Moreover, 1,700 km. of roads will be laid to connect the new military cities and link them to Tabuk. (See attached map)


This road network will connect to another major project envisioned by King Abdullah: two bridges, 25 km long, to span the Tiran Straits and link Arabia with Africa through Egyptian Sinai. Construction on this Saudi-Kuwaiti-Egyptian project has begun.


(debkafile published this plan exclusively on May 5. See the map attached this article.)


This dual-bridge system is designed to double as a military asset, providing a land bridge to carry Egyptian forces quickly from the Nile Delta to the Saud-Iraq border should a pressing need arise.

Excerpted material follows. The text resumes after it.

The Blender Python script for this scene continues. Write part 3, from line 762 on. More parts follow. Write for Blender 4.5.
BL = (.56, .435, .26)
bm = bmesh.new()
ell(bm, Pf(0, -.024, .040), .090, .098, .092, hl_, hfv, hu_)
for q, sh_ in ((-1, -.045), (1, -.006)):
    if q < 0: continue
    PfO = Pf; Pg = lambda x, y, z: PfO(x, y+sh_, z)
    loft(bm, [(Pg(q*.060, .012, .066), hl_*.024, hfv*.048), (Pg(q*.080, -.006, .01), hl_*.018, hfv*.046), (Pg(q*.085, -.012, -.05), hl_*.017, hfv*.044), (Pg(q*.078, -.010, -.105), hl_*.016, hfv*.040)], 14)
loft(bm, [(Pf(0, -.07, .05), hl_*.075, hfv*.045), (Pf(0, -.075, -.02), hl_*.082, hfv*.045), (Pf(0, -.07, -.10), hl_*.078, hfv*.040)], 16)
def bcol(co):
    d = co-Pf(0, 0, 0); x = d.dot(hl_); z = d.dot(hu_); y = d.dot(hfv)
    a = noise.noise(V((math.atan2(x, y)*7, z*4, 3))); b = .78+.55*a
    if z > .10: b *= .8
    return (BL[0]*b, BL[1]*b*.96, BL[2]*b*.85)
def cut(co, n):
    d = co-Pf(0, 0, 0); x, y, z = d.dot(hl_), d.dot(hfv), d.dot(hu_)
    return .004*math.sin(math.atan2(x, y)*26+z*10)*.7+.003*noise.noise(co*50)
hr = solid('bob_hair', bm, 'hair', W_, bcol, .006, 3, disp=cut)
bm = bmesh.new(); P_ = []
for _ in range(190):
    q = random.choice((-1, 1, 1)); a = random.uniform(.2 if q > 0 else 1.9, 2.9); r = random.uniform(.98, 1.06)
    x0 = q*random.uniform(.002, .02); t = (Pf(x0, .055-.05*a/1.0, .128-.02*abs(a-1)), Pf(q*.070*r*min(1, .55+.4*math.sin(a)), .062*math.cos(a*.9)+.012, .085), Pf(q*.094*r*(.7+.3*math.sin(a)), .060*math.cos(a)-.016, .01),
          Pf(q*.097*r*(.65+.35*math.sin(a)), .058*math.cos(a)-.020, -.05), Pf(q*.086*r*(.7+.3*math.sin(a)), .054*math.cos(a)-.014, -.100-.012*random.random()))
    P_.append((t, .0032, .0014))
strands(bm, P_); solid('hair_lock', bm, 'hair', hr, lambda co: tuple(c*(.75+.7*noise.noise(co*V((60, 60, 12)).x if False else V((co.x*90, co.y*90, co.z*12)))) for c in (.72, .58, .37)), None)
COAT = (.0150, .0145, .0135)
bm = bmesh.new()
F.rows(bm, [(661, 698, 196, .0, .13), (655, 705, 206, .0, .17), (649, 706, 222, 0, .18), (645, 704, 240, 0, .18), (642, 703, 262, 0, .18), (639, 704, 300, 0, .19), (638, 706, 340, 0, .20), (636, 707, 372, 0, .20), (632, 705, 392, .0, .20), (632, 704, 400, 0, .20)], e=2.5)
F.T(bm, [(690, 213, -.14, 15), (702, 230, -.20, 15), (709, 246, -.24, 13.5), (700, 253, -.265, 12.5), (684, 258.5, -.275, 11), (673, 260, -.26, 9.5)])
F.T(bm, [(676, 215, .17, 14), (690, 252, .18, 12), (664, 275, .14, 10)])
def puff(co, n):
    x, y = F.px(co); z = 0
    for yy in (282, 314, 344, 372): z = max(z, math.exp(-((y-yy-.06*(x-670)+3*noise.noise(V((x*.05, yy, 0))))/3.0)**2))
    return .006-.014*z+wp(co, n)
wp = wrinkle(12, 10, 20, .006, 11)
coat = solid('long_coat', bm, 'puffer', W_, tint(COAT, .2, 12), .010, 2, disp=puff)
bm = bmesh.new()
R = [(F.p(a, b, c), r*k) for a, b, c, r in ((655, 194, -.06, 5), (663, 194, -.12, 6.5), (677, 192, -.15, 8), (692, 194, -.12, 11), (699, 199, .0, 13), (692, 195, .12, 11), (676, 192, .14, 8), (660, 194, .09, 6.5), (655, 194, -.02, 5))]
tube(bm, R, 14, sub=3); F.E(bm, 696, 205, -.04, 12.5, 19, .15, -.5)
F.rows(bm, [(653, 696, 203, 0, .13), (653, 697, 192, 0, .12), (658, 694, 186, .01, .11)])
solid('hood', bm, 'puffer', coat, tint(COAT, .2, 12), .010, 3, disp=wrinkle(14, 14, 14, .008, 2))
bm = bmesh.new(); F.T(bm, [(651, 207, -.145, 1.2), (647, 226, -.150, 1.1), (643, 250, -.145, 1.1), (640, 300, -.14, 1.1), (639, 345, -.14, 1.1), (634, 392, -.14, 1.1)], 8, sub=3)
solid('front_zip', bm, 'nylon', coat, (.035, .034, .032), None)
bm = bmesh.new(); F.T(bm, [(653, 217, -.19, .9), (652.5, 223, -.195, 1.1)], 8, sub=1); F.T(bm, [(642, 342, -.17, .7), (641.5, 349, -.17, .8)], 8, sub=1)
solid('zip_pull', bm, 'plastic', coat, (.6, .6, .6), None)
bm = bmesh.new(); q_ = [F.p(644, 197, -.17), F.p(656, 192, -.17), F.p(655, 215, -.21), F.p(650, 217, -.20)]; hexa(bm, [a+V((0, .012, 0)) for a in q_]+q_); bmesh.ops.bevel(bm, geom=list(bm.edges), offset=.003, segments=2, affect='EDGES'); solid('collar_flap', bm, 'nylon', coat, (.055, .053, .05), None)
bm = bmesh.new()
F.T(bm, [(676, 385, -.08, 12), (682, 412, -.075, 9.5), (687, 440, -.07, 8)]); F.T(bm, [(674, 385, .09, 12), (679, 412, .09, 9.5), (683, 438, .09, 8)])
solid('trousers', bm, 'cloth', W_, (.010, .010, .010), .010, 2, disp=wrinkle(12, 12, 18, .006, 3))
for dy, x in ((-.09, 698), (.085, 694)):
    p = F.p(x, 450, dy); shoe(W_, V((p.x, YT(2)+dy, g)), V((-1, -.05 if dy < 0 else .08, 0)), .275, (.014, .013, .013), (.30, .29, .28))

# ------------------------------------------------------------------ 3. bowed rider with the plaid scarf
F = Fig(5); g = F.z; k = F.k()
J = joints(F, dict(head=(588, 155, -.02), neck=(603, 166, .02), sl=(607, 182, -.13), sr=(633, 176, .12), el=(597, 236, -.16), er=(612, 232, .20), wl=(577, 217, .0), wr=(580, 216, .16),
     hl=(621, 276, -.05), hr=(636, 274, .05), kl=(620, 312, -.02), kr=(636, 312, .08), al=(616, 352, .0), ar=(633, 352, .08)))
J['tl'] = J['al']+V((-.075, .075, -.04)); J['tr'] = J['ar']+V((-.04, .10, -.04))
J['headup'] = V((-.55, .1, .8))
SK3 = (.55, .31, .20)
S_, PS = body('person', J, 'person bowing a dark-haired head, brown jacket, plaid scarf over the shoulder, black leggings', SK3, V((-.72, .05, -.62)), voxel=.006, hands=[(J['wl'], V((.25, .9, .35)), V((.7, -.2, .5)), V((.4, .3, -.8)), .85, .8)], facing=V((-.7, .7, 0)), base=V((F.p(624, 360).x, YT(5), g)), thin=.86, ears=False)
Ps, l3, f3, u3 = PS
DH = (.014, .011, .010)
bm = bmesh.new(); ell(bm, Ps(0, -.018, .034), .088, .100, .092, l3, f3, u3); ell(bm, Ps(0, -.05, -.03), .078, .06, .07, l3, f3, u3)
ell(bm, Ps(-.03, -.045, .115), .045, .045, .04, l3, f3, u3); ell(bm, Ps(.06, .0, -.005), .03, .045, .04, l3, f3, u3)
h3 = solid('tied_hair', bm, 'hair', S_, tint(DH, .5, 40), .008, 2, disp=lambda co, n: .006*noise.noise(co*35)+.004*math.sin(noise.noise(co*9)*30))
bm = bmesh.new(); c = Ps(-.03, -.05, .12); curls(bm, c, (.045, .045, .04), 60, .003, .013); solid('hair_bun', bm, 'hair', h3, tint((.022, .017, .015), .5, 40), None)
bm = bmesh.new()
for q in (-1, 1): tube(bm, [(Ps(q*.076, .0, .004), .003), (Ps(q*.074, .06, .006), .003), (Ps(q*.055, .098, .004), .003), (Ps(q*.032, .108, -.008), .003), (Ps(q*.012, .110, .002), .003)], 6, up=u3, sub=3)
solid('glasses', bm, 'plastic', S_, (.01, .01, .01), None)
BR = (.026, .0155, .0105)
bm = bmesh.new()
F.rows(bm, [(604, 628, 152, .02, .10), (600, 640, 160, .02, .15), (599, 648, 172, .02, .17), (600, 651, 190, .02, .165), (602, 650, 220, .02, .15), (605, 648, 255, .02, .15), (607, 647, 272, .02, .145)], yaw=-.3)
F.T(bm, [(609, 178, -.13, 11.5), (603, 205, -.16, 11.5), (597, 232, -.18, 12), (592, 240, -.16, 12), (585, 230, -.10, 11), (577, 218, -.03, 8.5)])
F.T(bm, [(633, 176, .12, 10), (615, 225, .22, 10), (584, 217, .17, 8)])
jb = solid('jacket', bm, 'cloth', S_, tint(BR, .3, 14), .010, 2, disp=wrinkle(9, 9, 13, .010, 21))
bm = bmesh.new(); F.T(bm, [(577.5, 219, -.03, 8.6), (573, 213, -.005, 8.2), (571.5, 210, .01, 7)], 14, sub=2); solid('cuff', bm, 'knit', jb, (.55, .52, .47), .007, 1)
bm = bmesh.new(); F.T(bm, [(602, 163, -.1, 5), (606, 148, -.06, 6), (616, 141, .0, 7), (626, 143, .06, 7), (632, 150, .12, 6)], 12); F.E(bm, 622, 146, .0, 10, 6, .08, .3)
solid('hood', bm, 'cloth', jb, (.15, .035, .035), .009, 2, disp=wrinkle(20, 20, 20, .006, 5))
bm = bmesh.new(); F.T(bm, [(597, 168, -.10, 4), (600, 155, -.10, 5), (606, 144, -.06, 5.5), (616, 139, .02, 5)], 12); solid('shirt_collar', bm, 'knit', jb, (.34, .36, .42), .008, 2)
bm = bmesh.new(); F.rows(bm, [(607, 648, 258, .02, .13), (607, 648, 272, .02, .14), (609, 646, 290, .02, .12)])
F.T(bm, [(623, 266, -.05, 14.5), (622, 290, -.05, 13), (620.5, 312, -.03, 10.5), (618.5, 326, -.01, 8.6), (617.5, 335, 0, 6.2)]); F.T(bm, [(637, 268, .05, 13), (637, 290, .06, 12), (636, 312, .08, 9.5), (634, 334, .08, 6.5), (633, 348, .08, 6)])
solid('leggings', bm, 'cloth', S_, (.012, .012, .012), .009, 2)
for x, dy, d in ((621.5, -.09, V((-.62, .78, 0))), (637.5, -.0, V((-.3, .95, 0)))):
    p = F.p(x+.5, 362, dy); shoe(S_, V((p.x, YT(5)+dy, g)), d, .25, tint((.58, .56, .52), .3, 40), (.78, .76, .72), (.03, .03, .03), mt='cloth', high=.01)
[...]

King Abdullah and his strategic advisers are sinking vast resources into securing the kingdom’s border with Iraq for four reasons:


1. The House of Saud is looking ahead to the American exit from Iraq with alarm. It anticipates a Shiite state will rise in Iraq under the Iranian aegis, which would represent an existential threat to the kingdom.


2. The Iraq-Saudi border is seen as one of Iran’s two potential front lines against Saudi Arabia, the second being the Gulf.


3. The military city system will be a vital barrier against ties between Iraqi Shiites and Saudi Arabia’s Shiite population in the oil-rich Eastern Provinces and the easy passage of Iranian subversive agents.


4. By the same token, the military cities will be there to shield the kingdom from al Qaeda incursions from Iraq and put a stop to the Islamists’ two-way traffic between Iraq and Saudi Arabia. This traffic is judged no less a menace to national security than the Iranian peril.


 


Worried Jordan and Israel take preventive measures


 


Jordan’s King Abdullah, according to DEBKA-Net-Weekly’s military sources, is terrified of his small realm being swamped by a deluge of Iraqi refugees when US troops start pulling out. He has therefore sent heavy Jordanian Legion reinforcements to seal the border with Iraq. The Hashemite king also wants to make sure that Iraq-based terrorist elements like al Qaeda do not use the opportunity to enter Jordan. He is acting on the assumption that the US exit from Iraq is imminent.


Israel carried out a big national command war exercise last week, in which the top military and civilian brass took part. They practiced various war scenarios, including the worse case contingency of Israel being dragged into fighting simultaneously on four fronts, against Iran, Syria, Hizballah and the Palestinians.


The war game planners treated the exercise as the final dress rehearsal for conflicts expected to erupt before the end of summer, 2007.